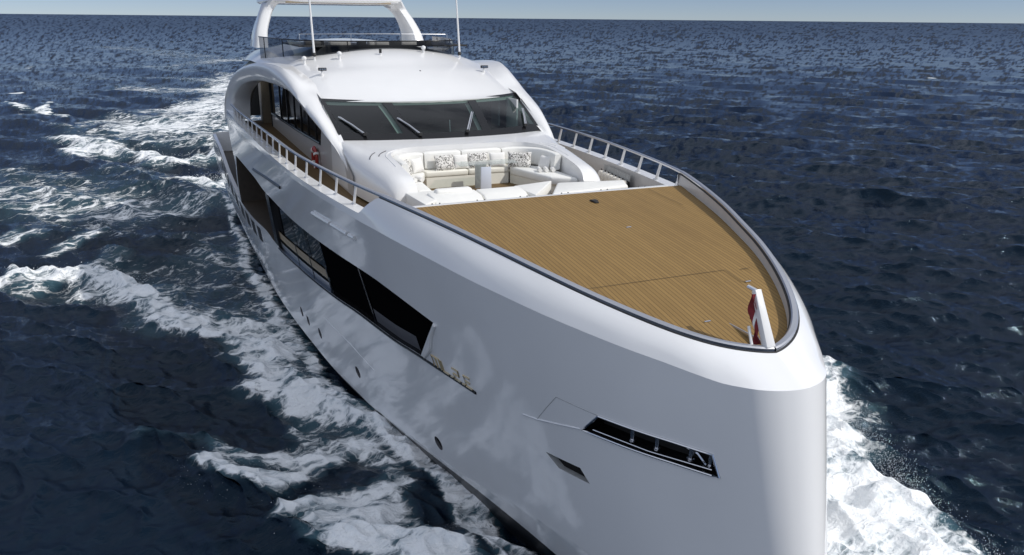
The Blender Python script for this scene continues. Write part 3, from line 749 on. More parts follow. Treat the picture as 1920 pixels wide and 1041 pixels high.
b.grid(wspatch(-1.0, -.965, -.02, 1.0, n=3, off=.012)); b.grid(wspatch(.965, 1.0, -.02, 1.0, n=3, off=.012))
frame = b.build('windscreen', 'black_gloss', angle=None)
UM = [(-1, -.36, -1, -.40), (-.36, .36, -.40, .40), (.36, 1, .40, 1)]
for (a, c, ta, tc_) in UM:
    b = MB(); b.grid(wspatch(a, c, .10, .98, utop=(ta, tc_))); b.build('glass_pane', 'tinted_glass', parent=frame, angle=None)
for u, ut in ((-.38, -.43), (.38, .43)):
    b = MB(); b.grid(wspatch(u-.045, u+.045, .0, 1.0, n=3, off=.014, utop=(ut-.045, ut+.045))); b.build('window_post', 'black_gloss', parent=frame)
    b = MB(); s = -1 if u < 0 else 1
    G = wspatch(u-.03, u+.03, .05, .97, n=2, off=-.10, utop=(ut-.03, ut+.03)); G[..., 1] += -.17 if u < 0 else -.14
    b.grid(G); b.build('window_lining', 'headliner', parent=frame)
# wipers
def wiper(u0, v0, u1, v1):
    a = WS(u0, v0)+np.array([.04, 0, .07]); c = WS(u1, v1)+np.array([.02, 0, .05])
    b = MB(); b.tube([a, a*.5+c*.5+np.array([.02, 0, .03]), c], .025, 6); b.tube([a+np.array([.02, .05, -.01]), c+np.array([.01, .05, 0])], .012, 6)
    w = b.build('wiper', 'rail_top', parent=frame)
    b = MB(); d = (c-a); b.tube([c-d*.02+np.array([0, 0, -.025]), c-d*.75+np.array([0, 0, -.03])], .012, 6); b.box(tuple(a), (.10, .10, .08)); b.build('wiper_blade', 'rubber', parent=frame)
wiper(-.78, .07, -.93, .46); wiper(-.29, .07, -.42, .46); wiper(.17, .10, .33, .55); wiper(.83, .10, .93, .5)
# wheelhouse interior seen through the glass
b = MB(); b.box((-9.6, 0, 5.05), (2.6, 6.3, .3)); wi = b.build('dashboard', 'rubber', bevel=.08)
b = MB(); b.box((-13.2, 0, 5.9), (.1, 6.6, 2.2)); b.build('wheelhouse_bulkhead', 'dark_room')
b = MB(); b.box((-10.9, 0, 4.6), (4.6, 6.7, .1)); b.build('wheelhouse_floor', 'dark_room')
for y in (-.9, .9):
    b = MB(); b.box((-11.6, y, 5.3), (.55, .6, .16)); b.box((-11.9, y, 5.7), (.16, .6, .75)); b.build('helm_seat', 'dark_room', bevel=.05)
b = MB(); b.box((-9.9, 3.05, 5.7), (.9, .06, 1.1)); b.box((-11.3, 3.0, 5.8), (.7, .06, 1.3)); b.build('side_lining', 'gelcoat')
b = MB(); b.tube([(-8.6, .3, 5.3), (-8.7, .32, 5.75)], .012, 6); b.build('compass_stand', 'steel_satin')

# ================================================================== ROOF and side arches
zc = pch([-33, -28, -22, -17, -14.6, -12.6, -11, -9.75, -9.6], [7.4, 7.72, 7.95, 7.90, 7.74, 7.24, 6.76, 6.34, 6.29])
dr = pch([-33, -18, -14, -12, -9.6], [.40, .36, .30, .07, .0])          # drop at |y| = 2.95
ye = pch([-33, -30, -22, -18, -15, -13.5, -12, -11, -9.56], [3.0, 3.9, 4.2, 4.2, 4.05, 3.88, 3.66, 3.53, 3.47])
de = pch([-33, -18, -15, -13.5, -12, -11, -10.2, -9.6], [1.0, .95, .78, .50, .30, .17, .06, -.03])
def roofP(xs, q):                                  # q 0 centre .. 1 edge
    sh = .97*np.clip(np.interp(xs, [-17, -9.7], [.25, 1]), 0, 1)
    Y = q*ye(xs); k = np.abs(Y)/3.46
    x = xs-sh*k*k
    a = 2.95/ye(xs)
    z = np.where(q <= a, zc(xs)-dr(xs)*(q/a)**2, zc(xs)-dr(xs)-(de(xs)-dr(xs))*(((q-a)/np.maximum(1-a, .05)))**1.5)
    return np.stack([x, Y, z], -1)
def roofz(x, y):
    xs = x
    for _ in range(6): xs = x+.97*np.clip(np.interp(xs, [-17, -9.7], [.25, 1]), 0, 1)*(np.abs(y)/3.46)**2
    q = np.minimum(np.abs(y)/ye(xs), 1); return roofP(np.atleast_1d(xs), np.atleast_1d(q))[0, 2]
xsR = np.r_[np.linspace(-9.56, -15, 34), np.linspace(-15.5, -33, 30)]; qs = np.r_[np.linspace(0, .7, 12), np.linspace(.74, 1, 14)]
G = np.array([roofP(np.full(len(qs), x), qs) for x in xsR]); full = np.concatenate([(G*MIR)[:, :0:-1], G], 1)
b = MB(); b.grid(full, flip=False); b.build('roof', 'gelcoat', angle=None)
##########
#### [Exercise details]
Go through the listing above and quote it exactly, apart from its images.

#### [Result of the task]
The Blender Python script for this scene continues. Write part 3, from line 749 on. More parts follow. Treat the picture as 1920 pixels wide and 1041 pixels high.
b.grid(wspatch(-1.0, -.965, -.02, 1.0, n=3, off=.012)); b.grid(wspatch(.965, 1.0, -.02, 1.0, n=3, off=.012))
frame = b.build('windscreen', 'black_gloss', angle=None)
UM = [(-1, -.36, -1, -.40), (-.36, .36, -.40, .40), (.36, 1, .40, 1)]
for (a, c, ta, tc_) in UM:
    b = MB(); b.grid(wspatch(a, c, .10, .98, utop=(ta, tc_))); b.build('glass_pane', 'tinted_glass', parent=frame, angle=None)
for u, ut in ((-.38, -.43), (.38, .43)):
    b = MB(); b.grid(wspatch(u-.045, u+.045, .0, 1.0, n=3, off=.014, utop=(ut-.045, ut+.045))); b.build('window_post', 'black_gloss', parent=frame)
    b = MB(); s = -1 if u < 0 else 1
    G = wspatch(u-.03, u+.03, .05, .97, n=2, off=-.10, utop=(ut-.03, ut+.03)); G[..., 1] += -.17 if u < 0 else -.14
    b.grid(G); b.build('window_lining', 'headliner', parent=frame)
# wipers
def wiper(u0, v0, u1, v1):
    a = WS(u0, v0)+np.array([.04, 0, .07]); c = WS(u1, v1)+np.array([.02, 0, .05])
    b = MB(); b.tube([a, a*.5+c*.5+np.array([.02, 0, .03]), c], .025, 6); b.tube([a+np.array([.02, .05, -.01]), c+np.array([.01, .05, 0])], .012, 6)
    w = b.build('wiper', 'rail_top', parent=frame)
    b = MB(); d = (c-a); b.tube([c-d*.02+np.array([0, 0, -.025]), c-d*.75+np.array([0, 0, -.03])], .012, 6); b.box(tuple(a), (.10, .10, .08)); b.build('wiper_blade', 'rubber', parent=frame)
wiper(-.78, .07, -.93, .46); wiper(-.29, .07, -.42, .46); wiper(.17, .10, .33, .55); wiper(.83, .10, .93, .5)
# wheelhouse interior seen through the glass
b = MB(); b.box((-9.6, 0, 5.05), (2.6, 6.3, .3)); wi = b.build('dashboard', 'rubber', bevel=.08)
b = MB(); b.box((-13.2, 0, 5.9), (.1, 6.6, 2.2)); b.build('wheelhouse_bulkhead', 'dark_room')
b = MB(); b.box((-10.9, 0, 4.6), (4.6, 6.7, .1)); b.build('wheelhouse_floor', 'dark_room')
for y in (-.9, .9):
    b = MB(); b.box((-11.6, y, 5.3), (.55, .6, .16)); b.box((-11.9, y, 5.7), (.16, .6, .75)); b.build('helm_seat', 'dark_room', bevel=.05)
b = MB(); b.box((-9.9, 3.05, 5.7), (.9, .06, 1.1)); b.box((-11.3, 3.0, 5.8), (.7, .06, 1.3)); b.build('side_lining', 'gelcoat')
b = MB(); b.tube([(-8.6, .3, 5.3), (-8.7, .32, 5.75)], .012, 6); b.build('compass_stand', 'steel_satin')

# ================================================================== ROOF and side arches
zc = pch([-33, -28, -22, -17, -14.6, -12.6, -11, -9.75, -9.6], [7.4, 7.72, 7.95, 7.90, 7.74, 7.24, 6.76, 6.34, 6.29])
dr = pch([-33, -18, -14, -12, -9.6], [.40, .36, .30, .07, .0])          # drop at |y| = 2.95
ye = pch([-33, -30, -22, -18, -15, -13.5, -12, -11, -9.56], [3.0, 3.9, 4.2, 4.2, 4.05, 3.88, 3.66, 3.53, 3.47])
de = pch([-33, -18, -15, -13.5, -12, -11, -10.2, -9.6], [1.0, .95, .78, .50, .30, .17, .06, -.03])
def roofP(xs, q):                                  # q 0 centre .. 1 edge
    sh = .97*np.clip(np.interp(xs, [-17, -9.7], [.25, 1]), 0, 1)
    Y = q*ye(xs); k = np.abs(Y)/3.46
    x = xs-sh*k*k
    a = 2.95/ye(xs)
    z = np.where(q <= a, zc(xs)-dr(xs)*(q/a)**2, zc(xs)-dr(xs)-(de(xs)-dr(xs))*(((q-a)/np.maximum(1-a, .05)))**1.5)
    return np.stack([x, Y, z], -1)
def roofz(x, y):
    xs = x
    for _ in range(6): xs = x+.97*np.clip(np.interp(xs, [-17, -9.7], [.25, 1]), 0, 1)*(np.abs(y)/3.46)**2
    q = np.minimum(np.abs(y)/ye(xs), 1); return roofP(np.atleast_1d(xs), np.atleast_1d(q))[0, 2]
xsR = np.r_[np.linspace(-9.56, -15, 34), np.linspace(-15.5, -33, 30)]; qs = np.r_[np.linspace(0, .7, 12), np.linspace(.74, 1, 14)]
G = np.array([roofP(np.full(len(qs), x), qs) for x in xsR]); full = np.concatenate([(G*MIR)[:, :0:-1], G], 1)
b = MB(); b.grid(full, flip=False); b.build('roof', 'gelcoat', angle=None)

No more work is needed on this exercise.